Caribbean Tourism Organization Launches Landmark Tourism Supply Side Committee

Image: Caribbean Inlet to Ocho Rios, Jamaica (Photo Credit: Adobe Stock)
Image: Caribbean Inlet to Ocho Rios, Jamaica (Photo Credit: Adobe Stock)
Brian Major
by Brian Major
Last updated: 11:45 AM ET, Mon June 8, 2026

Endorsing a new model of tourism that creates and retains greater value within the Caribbean, Dr. Terrance Drew, prime minister of St. Kitts and Nevis and chairman of CARICOM, is supporting the Caribbean Tourism Organization’s (CTO) Tourism Supply Side Initiative, describing it as a critical step toward ensuring that tourism benefits the region’s people and economies.

Drew delivered the remarks during the launch of the new committee last week at Caribbean Week in New York. Speaking in his capacity as CARICOM chairman, Dr. Drew said the future of Caribbean tourism must be centered on creating greater value for the region by strengthening connections between tourism and the wider economy. He emphasized that the sector should support local entrepreneurs, rural communities, small businesses, women and youth while fostering innovation, regional integration and sustainable development.

“Tourism must not only create wealth in the Caribbean; it must help keep that wealth in the Caribbean,” he said.

The new committee represents a strategic shift from a traditional demand-driven focus on visitor arrivals to a comprehensive supply-side approach centered on workforce development, local supplier integration, logistics, infrastructure, digital transformation and public-private partnerships.

Joining Dr. Drew were Edmund Bartlett, Jamaica’s minister of tourism and chair of the new Tourism Supply Side Committee; Ian Gooding-Edghill, CTO chairman and Barbados’ minister of tourism and international transport for Barbados; Dona Regis-Prosper, CTO secretary-general and CEO; and Sanovnik Destang, president of the Caribbean Hotel and Tourism Association (CHTA).

Minister Bartlett described the initiative as a move toward building a more integrated tourism economy by strengthening linkages between tourism and agriculture, manufacturing, logistics, transportation, technology and the creative industries.

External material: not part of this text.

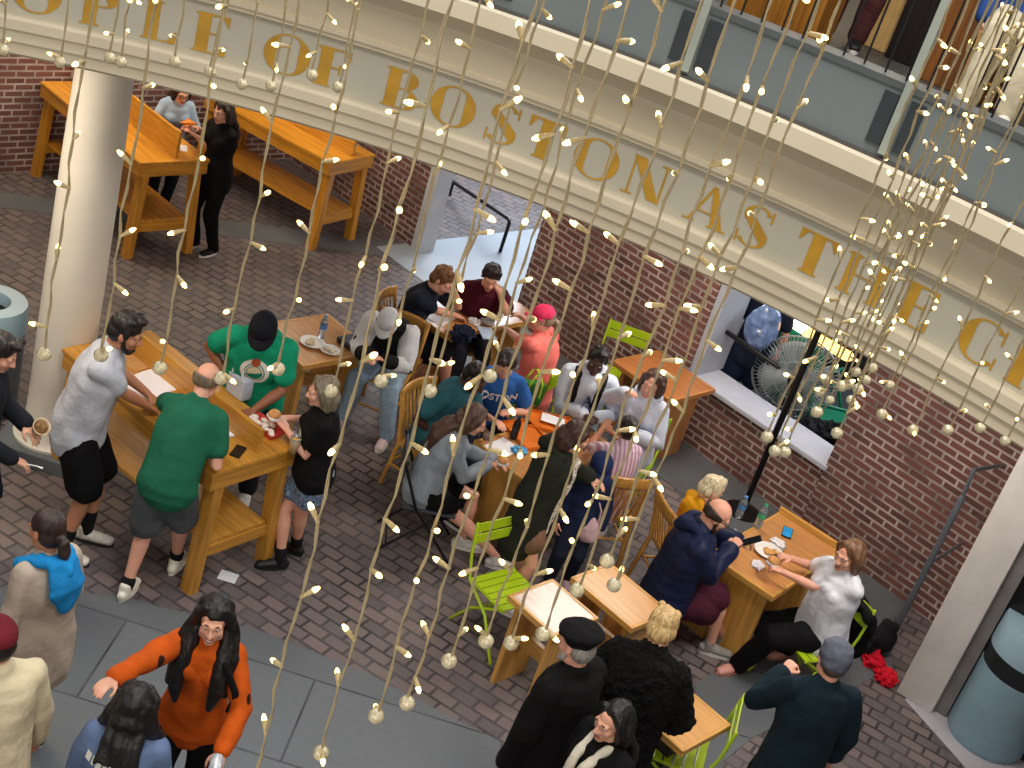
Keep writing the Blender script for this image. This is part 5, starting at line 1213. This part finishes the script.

Bartlett emphasized that the committee will be driven by measurable targets and practical implementation with the goal of creating a more resilient, inclusive and competitive tourism economy. “The future of Caribbean tourism must be defined not only by resilience but by transformation,” he said.

Minister Gooding-Edghill described the tourism supply side initiative as a practical, action-oriented effort to strengthen the Caribbean’s economic competitiveness by increasing the region’s capacity to supply its own tourism industry. He said the initiative will help reduce import dependence, retain more foreign exchange, contain inflationary pressures, stimulate entrepreneurship and job creation, and build stronger regional supply chains.

Stressing the importance of implementation, Gooding-Edghill noted that the committee’s success will depend on data-driven decision-making and collaboration among governments, the private sector and development partners. “This program is about us within the Caribbean region understanding how best we can retain more of the foreign exchange that we earn within this region,” he said.

Regis-Prosper said the new development marks the realization of a long-envisioned strategy to strengthen the region’s tourism ecosystem. “Tourism cannot work in the Caribbean if it’s an insular approach. It has to be a regional approach with the Caribbean brand leading first,” she said.

The strategy also envisions the development of critical elements including a regional logistics hub, a dedicated tourism bank, a regional pension plan for tourism workers and expanded capacity-building initiatives to create a more resilient and inclusive tourism economy that retains more value within the Caribbean.

Destang welcomed the committee as an accelerator of long-standing private-sector efforts: “The first chapter of Caribbean tourism was attracting visitors. The second chapter was growing arrivals. The next chapter is maximizing the value that tourism creates for our Caribbean people. That is why today’s launch matters,” he said. “Not because we’re just creating another committee but because it creates another opportunity for government and the private sector to work together toward a shared objective: a more resilient and more inclusive Caribbean tourism economy.”

Chaired by Jamaica, the committee currently comprises 13 CTO member states: Anguilla, Antigua and Barbuda, The Bahamas, Barbados, Belize, the British Virgin Islands, Dominica, Grenada, St. Kitts and Nevis, Saint Lucia, St. Vincent and the Grenadines, and the Turks and Caicos Islands, and will work closely with the CHTA and CTO’s allied members.

Partnerships with the Inter-American Development Bank and other stakeholders will support demand-driven analysis and the development of a regional logistics hub framework with initial deliverables targeted for early 2027.